Alice Sturm
About Alice:
Title: Owner, Goldstorm Land Design LLC
Hometown: Washington, D.C.
Degree Program: Master of Landscape Architecture '17
What kind of questions or curiosities did you have when you decided to pursue a degree in landscape architecture?
I’ve always had a passion for art and craft, and also for ecology and environmental issues. I worked as a vegetable farmer after college, and we were working with agricultural extension to help redesign our production fields to minimize erosion while still maintaining efficiency. At the same time, I met someone who designed moss terrariums and was considering going into landscape architecture- it all came together to pique my curiosity and make me think that the field might encompass many of my interests and passions. Cornell’s grounding in ecology and plant sciences made it feel like a great fit for me when I visited, and that proved to be true!
How would you characterize your professional practice in the field?
After graduating from Cornell with my MLA, I worked at Mahan Rykiel Associates, a firm in Baltimore, MD, for three years. I got experience with a diverse portfolio of projects, including institutional landscapes (especially educational campuses), mixed-use and retail, and some ecological design/research projects as well. Once I got licensed (and had my daughter), I started my own practice focusing on nature play, ecological restoration, and research. Most of my clients are nonprofits, and I do some work as a sub-consultant for other firms as well.

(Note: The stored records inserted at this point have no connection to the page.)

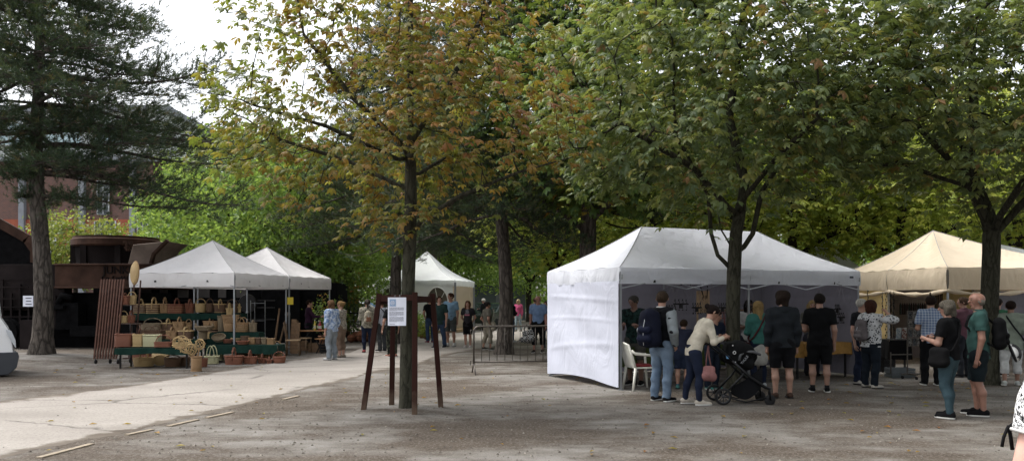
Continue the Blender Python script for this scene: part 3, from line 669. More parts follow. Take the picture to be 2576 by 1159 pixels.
# party tent at the end of the path
T0 = Vector((-2.82, 39.6)); g1 = Vector((-4.1, .9)); g2 = Vector((.76, 3.9))
root = empty('party_tent', (T0.x, T0.y, 0), 0, 'white pagoda party tent with scalloped edge and arched windows beside the path', 'party tent')
ct = (g1+g2)/2; canopy([(0,0), tuple(g2), tuple(g1+g2), tuple(g1)], 2.6, 2.28, (ct.x, ct.y, 4.2), sag=.1, mats=CV_FAR, parent=root, scallop=.06, concave=.13, n=18)
g1n = g1.normalized()
for p in ((0,0), g2, g1+g2, g1): mb = MB(); mb.bar((p[0]*.98, p[1]*.98, 0), (p[0]*.98, p[1]*.98, 2.5), .1, .1); mb.build('corner_post', POLE, root)
wall(root, g1*.98, g1*.03, .1, 2.5, CV_FAR, 'front_wall', fold=.4, seed=2); wall(root, g1+g2, g1, .1, 2.5, CV_FAR, 'side_wall', fold=.4); wall(root, g2, g1+g2, .1, 2.5, CV_BEIGE, 'back_wall', fold=.4)
mb = MB(); q0 = g2*.5; mb.box((q0.x, q0.y, .07), (.12, 3.7, .12), rz=-.19); mb.box((ct.x, ct.y, .05), (3.7, 3.7, .08), rz=-.19); mb.build('floor_board', WOODP, root)
rzf = math.atan2(-g1n.y, -g1n.x)
for t in (.22, .8):
    q = g1*t; fr = empty('window', (q.x, q.y-.07, .75), rzf); fr.parent = root
    sh = [(-.55,0), (.55,0)]+[(.55*math.cos(a), .75+.75*math.sin(a)) for a in np.linspace(0, math.pi, 17)]
    MB().prism(sh, -.01, .01).build('pane', plain('dim_window_film', '#5c554b', .3, 0, .3, 3), fr)
    b = MB(); b.tube([(x, -.02, z) for x, z in sh], .02, 6, closed=True); b.bar((-.1,-.02,1.45), (.05,-.02,.75), .025); b.bar((.4,-.02,1.3), (.1,-.02,.75), .025)
    for z in (0.05, .35, .7): b.bar((-.54,-.02,z), (.54,-.02,z), .025)
    b.build('frame', plain('window_trim', '#d8d8d4'), fr)
# ---------------------------------------------------------------- buildings far left
def brick_mat():
    m = NT('old_brick'); v = m.co(rot=(R(90),0,0)); b = m.n('TexBrick'); m.l(v, b.inputs['Vector']); b.inputs['Scale'].default_value = 3.2
    b.inputs['Color1'].default_value = (.16,.07,.05,1); b.inputs['Color2'].default_value = (.1,.05,.04,1); b.inputs['Mortar'].default_value = (.2,.17,.15,1); b.inputs['Mortar Size'].default_value = .02
    m.set(Base_Color=m.mix(m.math('MULTIPLY', m.noise(m.co(), .6, 5), .5), b.outputs[0], (.09,.055,.05,1)), Roughness=.9); return m.mat
BRICK = brick_mat(); TERRA = plain('terracotta_render', '#93513c', .85, 0, .15, 2); CONC = plain('grey_concrete', '#7e8288', .85, 0, .15, 2); PALE = plain('pale_facade_panel', '#c3c8c8', .7, 0, .06, 1)
SKYG = NT('pale_roof_glass').set(Base_Color=(.42,.56,.6,1), Roughness=.15).mat; FRAMEG = plain('grey_window_frame', '#a9adb0', .5)
root = empty('brick_factory', (0, 62, 0), 0, 'old brick factory with grey pilasters, orange band and arched glass attic behind the pine', 'factory building')
b = MB(); X0, X1 = xat(-500, 62), xat(408, 62); z1 = zat(405, 62); zb0, zb1 = zat(640, 62), zat(552, 62)
b.box(((X0+X1)/2, 4, z1/2), (X1-X0, 8, z1)); b.build('wall', BRICK, root)
b = MB(); b.box(((X0+X1)/2, -.06, (zb0+zb1)/2-1), (X1-X0, .1, zb1-zb0+2)); b.build('orange_band', TERRA, root)
for u in (-240, -90, 60, 210, 337): MB().box((xat(u, 62), -.2, z1/2), (.42, .35, z1)).build('pilaster', CONC, root)
zc = zat(285, 62); b = MB(); b.box(((X0+X1)/2, 4, (z1+zc)/2), (X1-X0+.6, 8.4, zc-z1)); b.build('attic', PALE, root)
b = MB(); b.box(((X0+X1)/2, 4, zc+.25), (X1-X0+1.4, 9.2, .5)); b.box(((X0+X1)/2, 4, z1+.1), (X1-X0+1, 8.8, .35)); b.build('cornice', CONC, root)
def window(parent, x, z0_, w_, h_, arch=False, y=-.1, glass=None, bars=(2, 3)):
    wn = empty('window', (x, y, z0_), 0); wn.parent = parent
    sh = [(-w_/2,0), (w_/2,0)]+([(w_/2*math.cos(a), h_-w_/2+w_/2*math.sin(a)) for a in np.linspace(0, math.pi, 17)] if arch else [(w_/2,h_), (-w_/2,h_)])
    MB().prism(sh, -.02, .02).build('pane', glass or GLASS, wn); f = MB(); f.tube([(px, -.05, pz) for px, pz in sh], .06, 6, closed=True)
    for i in range(1, bars[0]): f.bar((-w_/2+w_*i/bars[0], -.05, .05), (-w_/2+w_*i/bars[0], -.05, h_-.05), .06)
    for j in range(1, bars[1]): f.bar((-w_/2+.05, -.05, h_*j/bars[1]), (w_/2-.05, -.05, h_*j/bars[1]), .05)
    f.build('frame', FRAMEG, wn)
for u in (-165, -15, 118, 268, 375): window(root, xat(u, 62), 1.2, 1.6, zat(556, 62)-1.2, bars=(4, 5), y=-.16)
for u in (45, 165, 285): window(root, xat(u, 62), zat(368, 62), 2.9, 1.75, True, y=-.32, glass=SKYG, bars=(3, 2))
window(root, xat(262, 62), zat(540, 62), .9, 2.6, bars=(2, 3), y=-.1)
# ---------------------------------------------------------------- the rusty slag ladle car
root = empty('ladle_wagon', (xat(235, 27), 27, 0), 0, 'huge rusty ladle wagon standing behind the pine and basket rack', 'railway wagon'); ox = xat(235, 27); Y = 27
def lx(u, y=27): return xat(u, y)-ox
b = MB(); z0, z1 = zat(725, Y), zat(663, Y); b.box(((lx(140)+lx(395))/2, .2, (z0+z1)/2), (lx(395)-lx(140), .5, z1-z0)); 
MB().box(((lx(140)+lx(395))/2, 3.4, (z0+z1)/2), (lx(395)-lx(140), .4, z1-z0)).build('side_beam', RUST, root)
b.box(((lx(140)+lx(395))/2, -.08, z1-.03), (lx(395)-lx(140), .1, .06)); b.box(((lx(140)+lx(395))/2, -.08, z0+.03), (lx(395)-lx(140), .1, .06)); b.build('side_beam', RUST, root, bevel=.015)
b = MB(); zr = zat(590, Y); rr = (lx(330)-lx(128))/2*1.03; cx = lx(230)
b.lathe([(rr*.86, z1-.6), (rr*.93, z1), (rr*.96, zr-.35), (rr*1.0, zr-.32), (rr*1.04, zr-.28), (rr*1.04, zr-.1), (rr*1.0, zr-.06), (rr*1.0, zr), (rr*.93, zr), (rr*.9, zr-.3), (rr*.8, z1)], (cx, 1.75, 0), 48, cap=False); b.build('ladle', RUSTD, root)
b = MB(); b.lathe([(rr*1.0, zr-.34), (rr*1.055, zr-.29), (rr*1.055, zr-.09), (rr*1.01, zr-.05), (rr*1.01, zr+.02), (rr*.93, zr+.02)], (cx, 1.75, 0), 48, cap=False, flat=True); b.build('ladle_rim', RUST, root)
for a in (-150, -112, -62, -28): x, y = cx+rr*.97*math.cos(R(a)), 1.75+rr*.97*math.sin(R(a)); b = MB(); b.bar((x, y-.04, z1-.1), (x*1.0, y-.04, zr-.2), .2, .06); b.build('rib', RUSTD, root)
b = MB(); b.prism([(lx(318), z1-.02), (lx(378), z1-.02), (lx(385), zat(640, Y)), (lx(392), zat(626, Y)), (lx(418), zat(606, Y)), (lx(330), zat(615, Y))], .1, 1.9); b.build('side_plate', RUSTL, root, bevel=.02)
b = MB(); b.bar((lx(380), 0, z1), (lx(388), 0, zat(636, Y)), .18, .08); b.bar((lx(388), 0, zat(638, Y)), (lx(422), 0, zat(604, Y)), .18, .08); b.build('bracket', RUST, root)
b = MB()
for i, (du, dv) in enumerate(((0,0),(5,8),(2,16),(9,4))): b.box((lx(326+du), -.2, zat(618-8+dv, Y)), (.16, .2, .09), ry=.5*i)
b.build('coupling', RUST, root)
b = MB(); b.prism([(lx(-120), zat(664, Y)), (lx(-120), zat(500, Y)), (lx(-10), zat(560, Y)), (lx(62), zat(602, Y)), (lx(80), zat(625, Y)), (lx(80), zat(664, Y))], .25, .5); b.build('hopper', SHADEBLACK, root)  # flat black sheet standing in for the shaded inside of the hopper
b = MB(); b.bar((lx(-120), .18, zat(497, Y)), (lx(62), .18, zat(600, Y)), .12, .3); b.bar((lx(60), .18, zat(598, Y)), (lx(80), .18, zat(626, Y)), .12, .3); b.bar((lx(80), .18, zat(624, Y)), (lx(80), .18, zat(660, Y)), .12, .35); b.build('hopper_rim', RUST, root)
b = MB(); b.box(((lx(-120)+lx(160))/2, .3, (zat(780, Y)+zat(664, Y))/2), (lx(160)-lx(-120), .5, zat(664, Y)-zat(780, Y))); b.build('side_panel', RUSTD, root, bevel=.02)
b = MB()
for k in range(7): u = 8+k*22; b.bar((lx(u), -.03, zat(825, Y)), (lx(u), -.03, zat(700+(k*37 % 60), Y)), .06, .06)
for v in (702, 722, 751, 772, 796, 812): b.bar((lx(0), -.06, zat(v, Y)), (lx(60+(v*7 % 90)), -.06, zat(v, Y)), .035, .035)
b.box((lx(82), -.15, zat(845, Y)), (.5, .3, 1.1)); b.box((lx(85), -.32, zat(845, Y)), (.32, .04, .9)); b.tube([(lx(110), -.2, .9), (lx(112), -.2, 2.1), (lx(104), -.2, 2.3)], .03, 8); b.build('pipework', RUSTD, root)
for x in (lx(20), lx(320)):
    for dz in (.55,): b = MB(); b.lathe([(.05,-.09), (.5,-.09), (.52,-.02), (.44,0), (.42,.09), (.05,.09)], (x, -.1, dz), 24, M=Matrix.Rotation(R(90), 3, 'X'), flat=True); b.build('wheel', SHADEBLACK, root)
b = MB(); b.box(((lx(-100)+lx(330))/2, 1.9, .95), (lx(330)-lx(-100), 2.6, 1.9)); b.box((lx(165), .2, 1.1), (.9, .5, .9)); b.tube([(lx(150), -.05, 1.55), (lx(160), -.05, 1.8), (lx(185), -.05, 1.7)], .12, 10); b.box((lx(150), -.1, 1.4), (.5, .3, .12)); b.box((lx(215), 0, .6), (.9, .3, .35)); b.build('undercarriage', SHADEBLACK, root)
def text(s_, loc, size, mat, parent=None, rz=0, name='lettering', ext=.01, rx=90, align='LEFT'):
    c = bpy.data.curves.new(name, 'FONT'); c.body = s_; c.size = size; c.extrude = ext; c.align_x = align
    o = bpy.data.objects.new(name, c); COL.objects.link(o); c.materials.append(mat); o.location = loc; o.rotation_euler = (R(rx), 0, rz)
    me = bpy.data.meshes.new_from_object(o.evaluated_get(bpy.context.evaluated_depsgraph_get())); n = bpy.data.objects.new(name, me); COL.objects.link(n)
    n.location = o.location; n.rotation_euler = o.rotation_euler; bpy.data.objects.remove(o); me.materials.clear(); me.materials.append(mat)
    if parent: n.parent = parent
    return n
text('JÜNKER', (lx(262), -.07, zat(688, Y)), .36, RUSTD, root, ext=.02); text('Co. GmbH', (lx(258), -.07, zat(704, Y)), .2, RUSTD, root, ext=.02)
b = MB(); p = at(71, 757, 26.6); b.box((p.x, p.y, p.z), (.34, .02, .36)); sg = tag(b.build('sign', PAPER), 'small white notice board with three black lines on the wagon', 'notice')
t_ = MB()
for k in range(3): t_.box((p.x+.02, p.y-.014, p.z+.1-.1*k), (.2-.03*(k == 1), .006, .028))
t_.build('lettering', INK, sg)
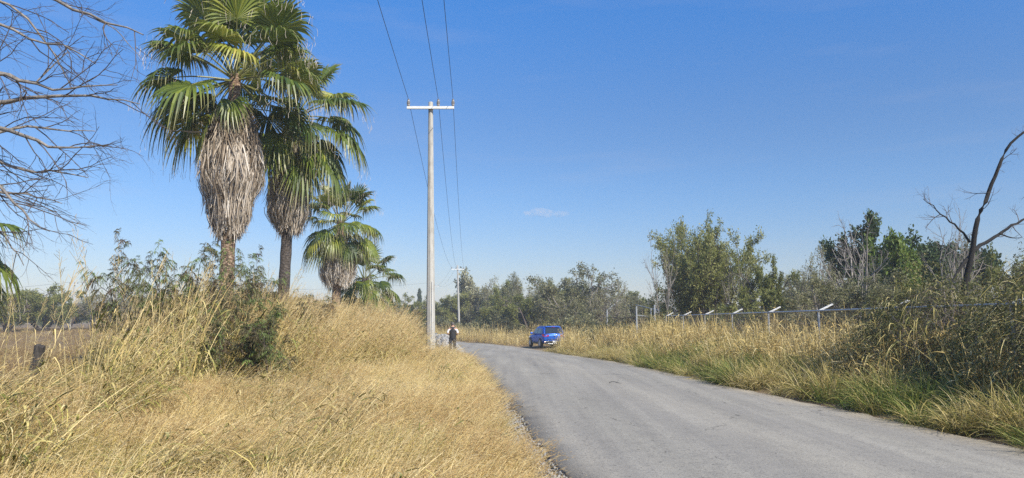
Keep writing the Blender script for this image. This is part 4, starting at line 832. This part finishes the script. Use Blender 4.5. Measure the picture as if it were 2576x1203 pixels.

Your current research includes 'working landscapes'. Can you expand on what those typologies are and what methodologies you are developing in your investigation of these landscapes?
A type of project that I began while at my former firm, that I have continued on my own, is developing community-science-based toolkits to help stakeholders assess the ecological health of their land, and the success of their projects. For example, I worked with an urban farm/outdoor education center in Baltimore to establish a data collection methodology that will enable them (the managers, as well as local Master Naturalists) to track their ecological restoration efforts over time. We were able to fund the first year of data collection, done by me with community partners, through a grant. Finding and developing research-backed data collection methods that are robust enough to use community scientists and keep costs low, but can still inform the design process and maintenance regime is really exciting- for example, we used a community science methodology developed by the Xerces Society to compare the number and diversity of pollinators in adjacent lawn and meadow areas to establish whether the pollinator habitat was successful, while also pointing to seasonal gaps in floral resources, something that can be addressed by additional planting and helps me inform future meadow planting design.
What kinds of professional and personal trajectories are you setting for yourself at the moment?
In addition to ecological research-based projects, I am lucky to do a good amount of playspace and nature play design. I hope to combine my interest in research and data-driven design with my playspace design practice and find ways to iteratively improve playspaces, especially nature play spaces which are often designed to facilitate more open-ended creative play than traditional playgrounds. I’ve also recently begun to dabble in some coding and would like to try to continue to integrate that into my practice, as a design aid (like web app I recently published, “SeedCount”) and as a way of interpreting and displaying data.